Hizan Kaymakamlığı, Bitlis Günleri'nde, Bitlis'in Hizan ilçesinin Nurs köyünde dünyaya gelen Bediüzzaman Said Nursi'nin kişisel eşyalarını, el yazması kitaplarını ve bazı özel emanetlerini sergiledi. Bu sergi içinde dikkati en çok çeken ise Bediüzzaman Said Nursi'ye Padişah tarafından verilen Harp Madalyası oldu.
Pek çok kişi tarafından ilk defa duyulan Harp Madalyası'nın hikayesi Birinci Dünya Savaşı'na kadar uzanıyor.
Osmanlı Devleti 1. Dünya Savaşı'na katılınca Osmanlı orduları 1914'te, Enver Paşa komutasında Kafkas Cephesi'nde Ruslara ve Ermenilere karşı savaş vermeye başladı.
BEDİÜZZAMAN KAFKAS CEPHESİNDE
Doğu cephesinde üstünlüğün Rusların eline geçmesi üzerine, Ruslar ilerleyerek Anadolu şehirlerini tek tek işgal etmeye başladılar.
SAİD NURSİ VAN'A ÇEKİLDİ
Said Nursi, Kafkas cephesinde Enver Paşa ve tümen komutanının da takdir ettiği mücadelelere katıldıktan sonra, Rus ordusunun ilerlemesi üzerine Van'a çekildi.

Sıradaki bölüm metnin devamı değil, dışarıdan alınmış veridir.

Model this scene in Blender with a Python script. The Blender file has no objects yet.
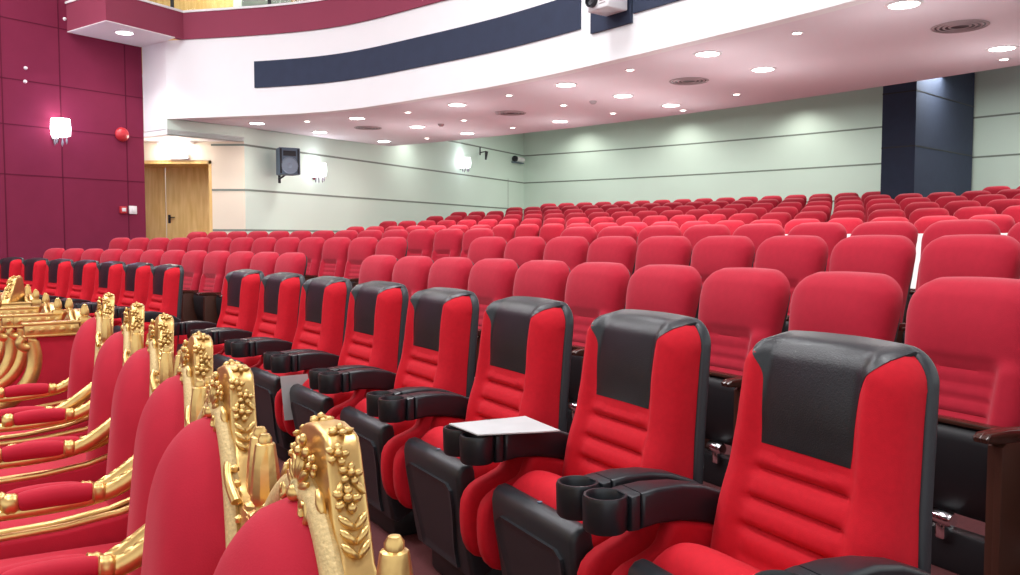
import bpy, bmesh, math, random
from mathutils import Vector, Matrix
random.seed(7)
PI = math.pi
S = bpy.context.scene
COL = S.collection
# ------------------------------------------------------------------ camera
F = 850.0; CH = 1.29; PITCH = math.atan(48.5/850.0)
cam_d = bpy.data.cameras.new('camera'); cam_d.sensor_width = 36; cam_d.lens = 36*F/1020
cam_d.clip_start = .05
cam = bpy.data.objects.new('camera', cam_d); COL.objects.link(cam)
cam.location = (0, 0, CH); cam.rotation_euler = (PI/2-PITCH, 0, 0)
S.camera = cam
def ray(px, py):
    u = (px-510)/F; v = (287.5-py)/F; c, s = math.cos(PITCH), math.sin(PITCH)
    return Vector((u, c+v*s, -s+v*c))
def at_y(px, py, y):
    d = ray(px, py); return Vector((0, 0, CH)) + d*(y/d.y)
def at_z(px, py, z):
    d = ray(px, py); return Vector((0, 0, CH)) + d*((z-CH)/d.z)
def at_line(px, py, p, d):          # ray against the vertical plane through p along d (2-D)
    r = ray(px, py); n = Vector((-d[1], d[0])); k = (n.x*p[0]+n.y*p[1])/(n.x*r.x+n.y*r.y)
    return Vector((0, 0, CH)) + r*k
# seating rings
CX, CY = -22.912, -9.887
def ring(R, a, z=0.0): return Vector((CX+R*math.cos(a), CY+R*math.sin(a), z))
# ------------------------------------------------------------------ materials
def nodes(m):
    m.use_nodes = True; nt = m.node_tree
    return nt, nt.nodes, nt.links, nt.nodes['Principled BSDF']
def mat(name, col, rough=.6, metal=0, noise=0, nscale=40, bump=0, bscale=200, sheen=0, emit=None, estr=0, coat=0, spec=.5):
    m = bpy.data.materials.new(name); nt, N, L, b = nodes(m)
    b.inputs['Base Color'].default_value = (*col, 1); b.inputs['Roughness'].default_value = rough
    b.inputs['Metallic'].default_value = metal; b.inputs['Specular IOR Level'].default_value = spec
    if sheen:
        b.inputs['Sheen Weight'].default_value = sheen; b.inputs['Sheen Roughness'].default_value = .4
        b.inputs['Sheen Tint'].default_value = (1, .55, .6, 1)
    if coat: b.inputs['Coat Weight'].default_value = coat
    if emit: b.inputs['Emission Color'].default_value = (*emit, 1); b.inputs['Emission Strength'].default_value = estr
    tc = N.new('ShaderNodeTexCoord')
    if noise:
        n = N.new('ShaderNodeTexNoise'); n.inputs['Scale'].default_value = nscale; n.inputs['Detail'].default_value = 4
        L.new(tc.outputs['Object'], n.inputs['Vector'])
        mx = N.new('ShaderNodeMix'); mx.data_type = 'RGBA'
        mx.inputs[6].default_value = (*[c*(1-noise) for c in col], 1); mx.inputs[7].default_value = (*[min(1, c*(1+noise)) for c in col], 1)
        L.new(n.outputs['Fac'], mx.inputs[0]); L.new(mx.outputs[2], b.inputs['Base Color'])
    if bump:
        n2 = N.new('ShaderNodeTexNoise'); n2.inputs['Scale'].default_value = bscale; n2.inputs['Detail'].default_value = 2
        L.new(tc.outputs['Object'], n2.inputs['Vector'])
        bp = N.new('ShaderNodeBump'); bp.inputs['Strength'].default_value = bump; bp.inputs['Distance'].default_value = .002
        L.new(n2.outputs['Fac'], bp.inputs['Height']); L.new(bp.outputs['Normal'], b.inputs['Normal'])
    return m
M = {}
M['vip_red'] = mat('bright red woven fabric', (.56, .006, .018), .8, noise=.12, nscale=60, bump=.25, bscale=420, sheen=.05, spec=.25)
M['row_red'] = mat('crimson velour fabric', (.44, .014, .034), .85, noise=.12, nscale=30, bump=.25, bscale=350, sheen=.42, spec=.2)
M['throne_red'] = mat('crimson velvet', (.46, .012, .032), .75, noise=.1, nscale=20, bump=.2, bscale=300, sheen=.10, spec=.2)
M['leather'] = mat('black leather', (.012, .014, .017), .36, noise=.2, nscale=50, bump=.35, bscale=260)
M['plastic'] = mat('charcoal textured plastic', (.020, .023, .028), .40, noise=.1, nscale=80, bump=.25, bscale=500)
M['cup'] = mat('black moulded plastic', (.014, .016, .020), .34, bump=.1, bscale=400)
M['pan'] = mat('black seat shell plastic', (.010, .010, .012), .45)
M['chrome'] = mat('chrome', (.8, .8, .82), .15, 1)
M['gold'] = mat('gilded wood', (.72, .47, .17), .33, .88, noise=.25, nscale=25, bump=.3, bscale=60)
M['braid'] = mat('beige gold braid', (.62, .45, .20), .6, .2, noise=.35, nscale=180, bump=.9, bscale=160)
M['white'] = mat('white paint', (.93, .93, .93), .7, noise=.02, nscale=3)
M['soffit'] = mat('white ceiling paint with pink bounce tint', (.86, .80, .85), .7, noise=.02, nscale=2)  # white soffit; pink bounce from the red seats is put into its colour
M['cream'] = mat('cream paint', (.80, .70, .56), .7, noise=.03, nscale=2)
M['green'] = mat('pale green wall panels', (.67, .80, .70), .65, noise=.03, nscale=1.5)
M['seam'] = mat('dark panel joint', (.20, .24, .20), .7)
M['wine'] = mat('wine red acoustic fabric', (.205, .021, .058), .9, spec=.2, noise=.08, nscale=4, bump=.2, bscale=200)
M['wine_seam'] = mat('wine joint shadow gap', (.115, .010, .030), .9, spec=.2)
M['parapet'] = mat('wine red balcony paint', (.30, .045, .09), .8, noise=.05, nscale=3)
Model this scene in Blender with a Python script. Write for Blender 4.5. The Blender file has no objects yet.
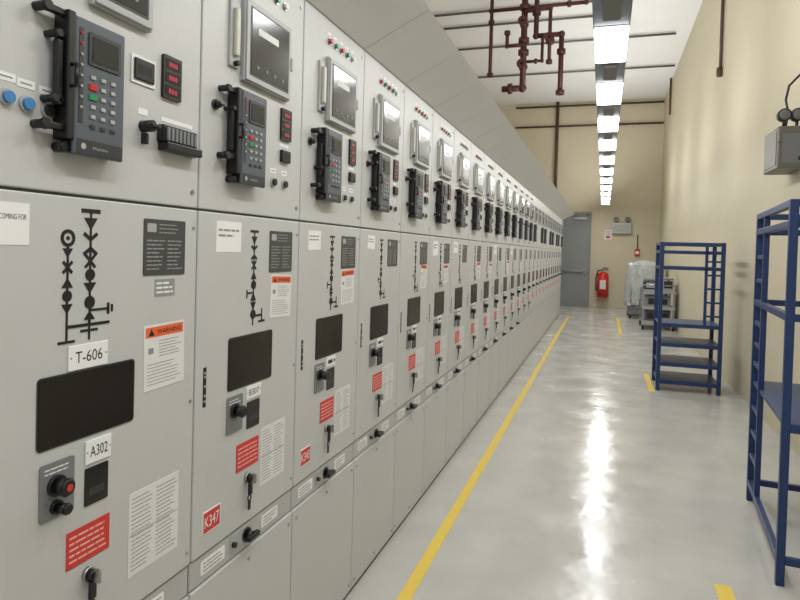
import bpy, bmesh, random
from math import *
from mathutils import Vector, Matrix
random.seed(4)
scene=bpy.context.scene
COL=scene.collection
try: scene.view_settings.view_transform='Standard'
except Exception: pass

# ------------------------------------------------------------ materials
def lin(c): 
    c=c/255.
    return c/12.92 if c<=.04045 else ((c+.055)/1.055)**2.4
def mat(name,rgb,rough=.5,metal=0,emit=0,var=0,vscale=8,bump=0,bscale=60,coat=0,spec=None,rvar=0):
    m=bpy.data.materials.new(name); m.use_nodes=True
    nt=m.node_tree; b=nt.nodes['Principled BSDF']
    c=(lin(rgb[0]),lin(rgb[1]),lin(rgb[2]),1)
    b.inputs['Base Color'].default_value=c
    b.inputs['Roughness'].default_value=rough
    b.inputs['Metallic'].default_value=metal
    if spec is not None: b.inputs['Specular IOR Level'].default_value=spec
    if coat: b.inputs['Coat Weight'].default_value=coat; b.inputs['Coat Roughness'].default_value=.08
    if emit:
        b.inputs['Emission Color'].default_value=c; b.inputs['Emission Strength'].default_value=emit
    tc=nt.nodes.new('ShaderNodeTexCoord')
    if var or rvar:
        n=nt.nodes.new('ShaderNodeTexNoise'); n.inputs['Scale'].default_value=vscale; n.inputs['Detail'].default_value=5
        nt.links.new(tc.outputs['Object'],n.inputs['Vector'])
        if var:
            r=nt.nodes.new('ShaderNodeValToRGB')
            r.color_ramp.elements[0].position=.3; r.color_ramp.elements[1].position=.7
            r.color_ramp.elements[0].color=(c[0]*(1-var),c[1]*(1-var),c[2]*(1-var*1.1),1)
            r.color_ramp.elements[1].color=(min(1,c[0]*(1+var)),min(1,c[1]*(1+var)),min(1,c[2]*(1+var)),1)
            nt.links.new(n.outputs['Fac'],r.inputs['Fac']); nt.links.new(r.outputs['Color'],b.inputs['Base Color'])
        if rvar:
            mr=nt.nodes.new('ShaderNodeMapRange'); mr.inputs['From Min'].default_value=.3; mr.inputs['From Max'].default_value=.7; mr.inputs['To Min'].default_value=max(0,rough-rvar); mr.inputs['To Max'].default_value=rough+rvar
            nt.links.new(n.outputs['Fac'],mr.inputs['Value']); nt.links.new(mr.outputs['Result'],b.inputs['Roughness'])
    if bump:
        n2=nt.nodes.new('ShaderNodeTexNoise'); n2.inputs['Scale'].default_value=bscale; n2.inputs['Detail'].default_value=3
        bp=nt.nodes.new('ShaderNodeBump'); bp.inputs['Strength'].default_value=bump; bp.inputs['Distance'].default_value=.01
        nt.links.new(tc.outputs['Object'],n2.inputs['Vector']); nt.links.new(n2.outputs['Fac'],bp.inputs['Height']); nt.links.new(bp.outputs['Normal'],b.inputs['Normal'])
    return m
M={}
M['cab']=mat('cabinet_paint',(188,189,188),.4,var=.03,vscale=3,bump=.03,bscale=220)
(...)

Bediüzzaman, Rus ve Ermeni kuvvetleri tarafından işgal edilmiş olan bölgede halkın can, mal ve namus güvenliğini sağlamak için çalıştı. Ruslar, Van ve Muş'u istila ettikten sonra üç tümen askeri birlikle yukarıda ifade edildiği gibi Mart 1916 başlarında Bitlis'e hücum ettiler.
Bitlis müdafaasında kahramanca savaşan Bediüzzaman sonunda Rusların eline esir düşmekten kurtulamadı.
Ruslar, Bediüzzaman'ı Sibirya'daki Kosturma kampında 2 buçuk yıl boyunca esir etti.
1917'de Rusya'da Bolşevik ihtilali olunca, Bediüzzaman Said Nursi, Kosturma'dan firar ederek, Petesburg, Varşova, Viyana yoluyla İstanbul'a geldi.
MADALYAYI ENVER PAŞA VERDİ
İşte Bitlis Günleri sergisinde Hizan Kaymakamlığı tarafından sergilenen Harp Madalyası, Bediüzzaman'a bu esaret dönüşünde verildi. Madalya, Said Nursi'ye cephede gösterdiği kahramanlıklar sebebiyle, dönemin Harbiye Nazırı (Milli Savunma Bakanı) ve Başkumandan Vekili Enver Paşa tarafından, Sultan V. Mehmed Reşâd adına verilmişti.
Halen Bediüzzaman'ın kardeşi Abdülmecid Ünlükul'un torunu Şeyda Ünlükul'un elinde bulunan madalya, sergide teşhir edildi ve büyük ilgi gördü.